How many lines in the entries below include the string "this"? Answer with the number only.

========================================================================

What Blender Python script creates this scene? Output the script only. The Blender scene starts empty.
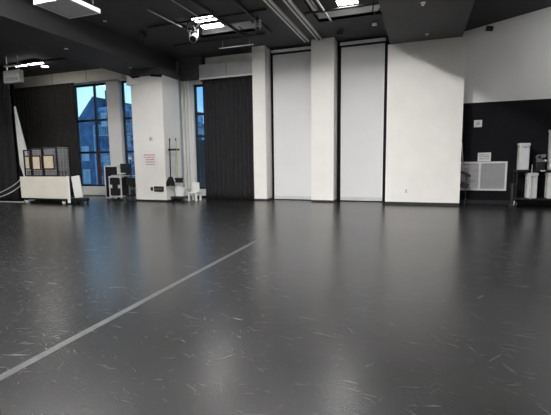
import bpy, bmesh, math, random
from mathutils import Vector, Matrix
random.seed(4)
scene = bpy.context.scene
C = scene.collection

# ------------------------------------------------------------------ materials
def mat(name, col, rough=0.6, metal=0.0, noise=0.0, nscale=6.0, bump=0.0, bscale=40.0, spec=0.5):
    m = bpy.data.materials.new(name); m.use_nodes = True
    nt = m.node_tree; b = nt.nodes['Principled BSDF']
    b.inputs['Base Color'].default_value = (*col, 1)
    b.inputs['Roughness'].default_value = rough
    b.inputs['Metallic'].default_value = metal
    b.inputs['Specular IOR Level'].default_value = spec
    tc = nt.nodes.new('ShaderNodeTexCoord')
    if noise > 0:
        n = nt.nodes.new('ShaderNodeTexNoise'); n.inputs['Scale'].default_value = nscale
        n.inputs['Detail'].default_value = 6
        r = nt.nodes.new('ShaderNodeValToRGB')
        lo = tuple(max(0, c*(1-noise)) for c in col); hi = tuple(min(1, c*(1+noise)) for c in col)
        r.color_ramp.elements[0].position = .3; r.color_ramp.elements[1].position = .7
        r.color_ramp.elements[0].color = (*lo, 1); r.color_ramp.elements[1].color = (*hi, 1)
        nt.links.new(tc.outputs['Object'], n.inputs['Vector'])
        nt.links.new(n.outputs['Fac'], r.inputs['Fac'])
        nt.links.new(r.outputs['Color'], b.inputs['Base Color'])
    if bump > 0:
        n2 = nt.nodes.new('ShaderNodeTexNoise'); n2.inputs['Scale'].default_value = bscale
        bp = nt.nodes.new('ShaderNodeBump'); bp.inputs['Strength'].default_value = bump
        bp.inputs['Distance'].default_value = .01
        nt.links.new(tc.outputs['Object'], n2.inputs['Vector'])
        nt.links.new(n2.outputs['Fac'], bp.inputs['Height'])
        nt.links.new(bp.outputs['Normal'], b.inputs['Normal'])
    return m

def emit(name, col, strength):
    m = bpy.data.materials.new(name); m.use_nodes = True
    nt = m.node_tree; nt.nodes.clear()
    e = nt.nodes.new('ShaderNodeEmission'); o = nt.nodes.new('ShaderNodeOutputMaterial')
    e.inputs['Color'].default_value = (*col, 1); e.inputs['Strength'].default_value = strength
    nt.links.new(e.outputs[0], o.inputs['Surface'])
    return m

def glass(name):
    m = bpy.data.materials.new(name); m.use_nodes = True
    nt = m.node_tree; nt.nodes.clear()
    t = nt.nodes.new('ShaderNodeBsdfTransparent'); t.inputs['Color'].default_value = (.9, .95, .97, 1)
    g = nt.nodes.new('ShaderNodeBsdfGlossy'); g.inputs['Roughness'].default_value = .03
    f = nt.nodes.new('ShaderNodeFresnel'); f.inputs['IOR'].default_value = 1.45
    x = nt.nodes.new('ShaderNodeMixShader'); o = nt.nodes.new('ShaderNodeOutputMaterial')
    ge = nt.nodes.new('ShaderNodeNewGeometry'); mu = nt.nodes.new('ShaderNodeMath'); mu.operation = 'SUBTRACT'; mu.use_clamp = True
    nt.links.new(f.outputs[0], mu.inputs[0]); nt.links.new(ge.outputs['Backfacing'], mu.inputs[1])
    nt.links.new(mu.outputs[0], x.inputs[0]); nt.links.new(t.outputs[0], x.inputs[1])
    nt.links.new(g.outputs[0], x.inputs[2]); nt.links.new(x.outputs[0], o.inputs['Surface'])
    return m

def floor_material():
    m = bpy.data.materials.new('black_vinyl_dance_floor'); m.use_nodes = True
    nt = m.node_tree; b = nt.nodes['Principled BSDF']; L = nt.links.new
    tc = nt.nodes.new('ShaderNodeTexCoord')
    def node(t, **kw):
        n = nt.nodes.new(t)
        for k, v in kw.items(): setattr(n, k, v)
        return n
    def noise(scale, detail, vec, rough=.55):
        n = node('ShaderNodeTexNoise'); n.inputs['Scale'].default_value = scale
        n.inputs['Detail'].default_value = detail; n.inputs['Roughness'].default_value = rough
        L(vec, n.inputs['Vector']); return n.outputs['Fac']
    def ramp(fac, a, bb, c0=(0, 0, 0), c1=(1, 1, 1)):
        r = node('ShaderNodeValToRGB')
        r.color_ramp.elements[0].position = a; r.color_ramp.elements[1].position = bb
        r.color_ramp.elements[0].color = (*c0, 1); r.color_ramp.elements[1].color = (*c1, 1)
        L(fac, r.inputs['Fac']); return r.outputs['Color']
    def math_(op, a, bb):
        n = node('ShaderNodeMath', operation=op)
        if isinstance(a, (int, float)): n.inputs[0].default_value = a
        else: L(a, n.inputs[0])
        if isinstance(bb, (int, float)): n.inputs[1].default_value = bb
        else: L(bb, n.inputs[1])
        return n.outputs[0]
    def mapped(rot, scale, loc=(0, 0, 0)):
        mp = node('ShaderNodeMapping'); mp.inputs['Rotation'].default_value = (0, 0, rot)
        mp.inputs['Scale'].default_value = scale; mp.inputs['Location'].default_value = loc
        # rotate first, then stretch
        mp2 = node('ShaderNodeMapping'); mp2.inputs['Rotation'].default_value = (0, 0, rot)
        L(tc.outputs['Object'], mp2.inputs['Vector'])
        mp.inputs['Rotation'].default_value = (0, 0, 0)
        L(mp2.outputs['Vector'], mp.inputs['Vector'])
        return mp.outputs['Vector']
    obj = tc.outputs['Object']
    big = noise(.45, 2, obj, .45); mid = noise(3.0, 4, obj, .55)
    patch = ramp(noise(.8, 3, obj), .46, .62)
    scuff = None
    for i, (rot, sc, th) in enumerate([(.15, (2.2, 34, 1), .70), (-.3, (3.0, 44, 1), .70), (1.1, (2.4, 40, 1), .715), (.5, (4.5, 50, 1), .70), (-1.0, (2.4, 44, 1), .715)]):
        s = ramp(noise(1.0, 3, mapped(rot, sc, (i*7.3, i*3.1, 0)), .6), th-.03, th+.03)
        scuff = s if scuff is None else math_('MAXIMUM', scuff, s)
    scuff = math_('MULTIPLY', scuff, math_('ADD', math_('MULTIPLY', patch, .8), .2))
    dots = ramp(noise(9, 2, obj), .77, .80)
    base = ramp(big, .15, .85, FLOOR_LO, FLOOR_HI)
    m1 = node('ShaderNodeMixRGB', blend_type='MULTIPLY'); m1.inputs['Fac'].default_value = .5
    L(base, m1.inputs[1]); L(ramp(mid, .25, .75, (.55, .55, .55), (1.35, 1.35, 1.35)), m1.inputs[2])
    m2 = node('ShaderNodeMixRGB'); L(math_('MULTIPLY', scuff, .36), m2.inputs['Fac'])
    L(m1.outputs[0], m2.inputs[1]); m2.inputs[2].default_value = (.22, .22, .22, 1)
    m3 = node('ShaderNodeMixRGB'); L(math_('MULTIPLY', dots, .35), m3.inputs['Fac'])
    L(m2.outputs[0], m3.inputs[1]); m3.inputs[2].default_value = (.3, .3, .3, 1)
    L(m3.outputs[0], b.inputs['Base Color'])
    rg = ramp(big, .1, .9, (FLOOR_ROUGH-.012,)*3, (FLOOR_ROUGH+.018,)*3)
    L(math_('ADD', rg, math_('MULTIPLY', scuff, .15)), b.inputs['Roughness'])
    b.inputs['Specular IOR Level'].default_value = FLOOR_SPEC
    return m

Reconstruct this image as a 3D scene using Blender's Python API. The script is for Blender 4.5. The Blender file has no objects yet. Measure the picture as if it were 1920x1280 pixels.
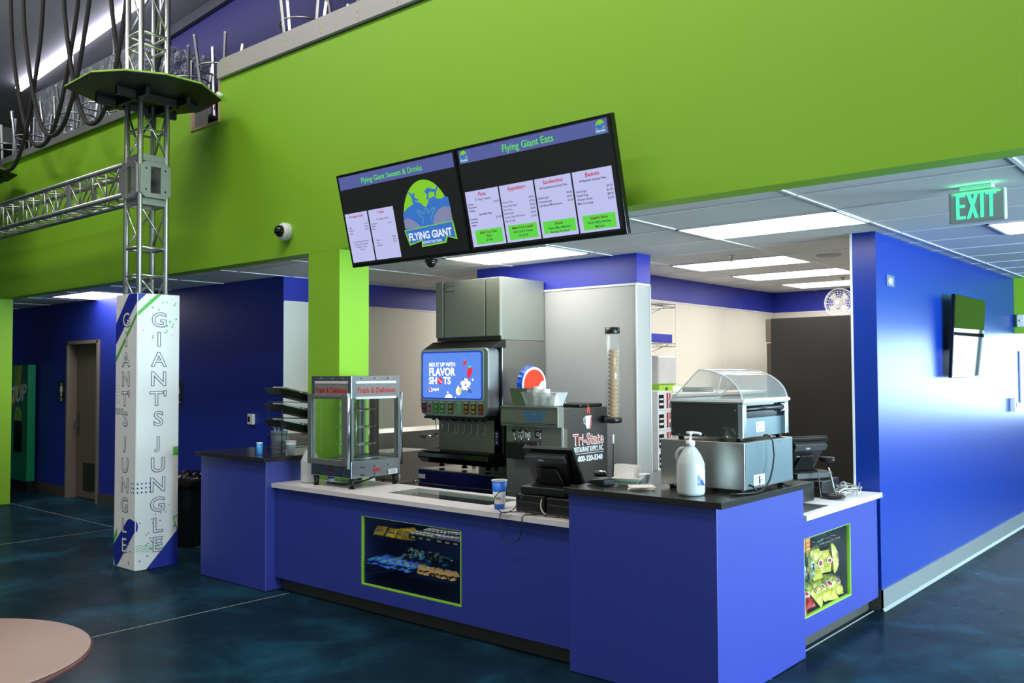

========================================================================

▶ WRITTEN RESPONSE
2